▶ [THE TASK]
Give the material again in full, matching it exactly.

---

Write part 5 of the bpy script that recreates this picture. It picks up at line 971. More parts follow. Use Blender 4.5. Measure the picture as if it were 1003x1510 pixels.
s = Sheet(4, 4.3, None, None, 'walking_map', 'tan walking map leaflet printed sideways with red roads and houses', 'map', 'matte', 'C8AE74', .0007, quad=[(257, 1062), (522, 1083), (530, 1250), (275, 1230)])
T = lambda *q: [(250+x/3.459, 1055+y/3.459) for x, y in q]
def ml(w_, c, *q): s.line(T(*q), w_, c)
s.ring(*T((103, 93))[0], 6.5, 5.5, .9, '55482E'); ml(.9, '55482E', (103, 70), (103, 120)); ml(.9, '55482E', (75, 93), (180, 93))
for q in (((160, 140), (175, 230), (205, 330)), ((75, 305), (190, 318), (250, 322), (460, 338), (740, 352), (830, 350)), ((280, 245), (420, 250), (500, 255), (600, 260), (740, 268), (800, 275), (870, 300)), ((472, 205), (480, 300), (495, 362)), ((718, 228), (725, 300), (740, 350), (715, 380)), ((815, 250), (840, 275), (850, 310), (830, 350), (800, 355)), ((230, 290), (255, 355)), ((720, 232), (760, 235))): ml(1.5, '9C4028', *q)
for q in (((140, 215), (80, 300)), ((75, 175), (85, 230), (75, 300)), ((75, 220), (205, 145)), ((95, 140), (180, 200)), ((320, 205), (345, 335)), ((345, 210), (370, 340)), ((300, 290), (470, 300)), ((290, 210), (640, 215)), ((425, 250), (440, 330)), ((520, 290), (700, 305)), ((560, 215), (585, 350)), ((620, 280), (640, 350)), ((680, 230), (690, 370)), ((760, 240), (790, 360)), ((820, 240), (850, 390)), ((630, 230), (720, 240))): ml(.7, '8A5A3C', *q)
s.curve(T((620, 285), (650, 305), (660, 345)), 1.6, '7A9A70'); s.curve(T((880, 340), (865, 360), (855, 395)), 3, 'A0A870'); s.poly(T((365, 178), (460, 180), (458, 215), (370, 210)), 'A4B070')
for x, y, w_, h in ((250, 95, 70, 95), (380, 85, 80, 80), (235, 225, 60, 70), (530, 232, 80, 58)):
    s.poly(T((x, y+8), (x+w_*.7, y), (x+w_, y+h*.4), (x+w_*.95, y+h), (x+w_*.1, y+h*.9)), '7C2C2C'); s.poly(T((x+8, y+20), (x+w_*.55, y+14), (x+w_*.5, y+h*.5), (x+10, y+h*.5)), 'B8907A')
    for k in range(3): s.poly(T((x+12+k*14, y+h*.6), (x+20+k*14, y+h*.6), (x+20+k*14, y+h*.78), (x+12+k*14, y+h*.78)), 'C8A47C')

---

▶ [THE COMPLETED TASK]
Write part 5 of the bpy script that recreates this picture. It picks up at line 971. More parts follow. Use Blender 4.5. Measure the picture as if it were 1003x1510 pixels.
s = Sheet(4, 4.3, None, None, 'walking_map', 'tan walking map leaflet printed sideways with red roads and houses', 'map', 'matte', 'C8AE74', .0007, quad=[(257, 1062), (522, 1083), (530, 1250), (275, 1230)])
T = lambda *q: [(250+x/3.459, 1055+y/3.459) for x, y in q]
def ml(w_, c, *q): s.line(T(*q), w_, c)
s.ring(*T((103, 93))[0], 6.5, 5.5, .9, '55482E'); ml(.9, '55482E', (103, 70), (103, 120)); ml(.9, '55482E', (75, 93), (180, 93))
for q in (((160, 140), (175, 230), (205, 330)), ((75, 305), (190, 318), (250, 322), (460, 338), (740, 352), (830, 350)), ((280, 245), (420, 250), (500, 255), (600, 260), (740, 268), (800, 275), (870, 300)), ((472, 205), (480, 300), (495, 362)), ((718, 228), (725, 300), (740, 350), (715, 380)), ((815, 250), (840, 275), (850, 310), (830, 350), (800, 355)), ((230, 290), (255, 355)), ((720, 232), (760, 235))): ml(1.5, '9C4028', *q)
for q in (((140, 215), (80, 300)), ((75, 175), (85, 230), (75, 300)), ((75, 220), (205, 145)), ((95, 140), (180, 200)), ((320, 205), (345, 335)), ((345, 210), (370, 340)), ((300, 290), (470, 300)), ((290, 210), (640, 215)), ((425, 250), (440, 330)), ((520, 290), (700, 305)), ((560, 215), (585, 350)), ((620, 280), (640, 350)), ((680, 230), (690, 370)), ((760, 240), (790, 360)), ((820, 240), (850, 390)), ((630, 230), (720, 240))): ml(.7, '8A5A3C', *q)
s.curve(T((620, 285), (650, 305), (660, 345)), 1.6, '7A9A70'); s.curve(T((880, 340), (865, 360), (855, 395)), 3, 'A0A870'); s.poly(T((365, 178), (460, 180), (458, 215), (370, 210)), 'A4B070')
for x, y, w_, h in ((250, 95, 70, 95), (380, 85, 80, 80), (235, 225, 60, 70), (530, 232, 80, 58)):
    s.poly(T((x, y+8), (x+w_*.7, y), (x+w_, y+h*.4), (x+w_*.95, y+h), (x+w_*.1, y+h*.9)), '7C2C2C'); s.poly(T((x+8, y+20), (x+w_*.55, y+14), (x+w_*.5, y+h*.5), (x+10, y+h*.5)), 'B8907A')
    for k in range(3): s.poly(T((x+12+k*14, y+h*.6), (x+20+k*14, y+h*.6), (x+20+k*14, y+h*.78), (x+12+k*14, y+h*.78)), 'C8A47C')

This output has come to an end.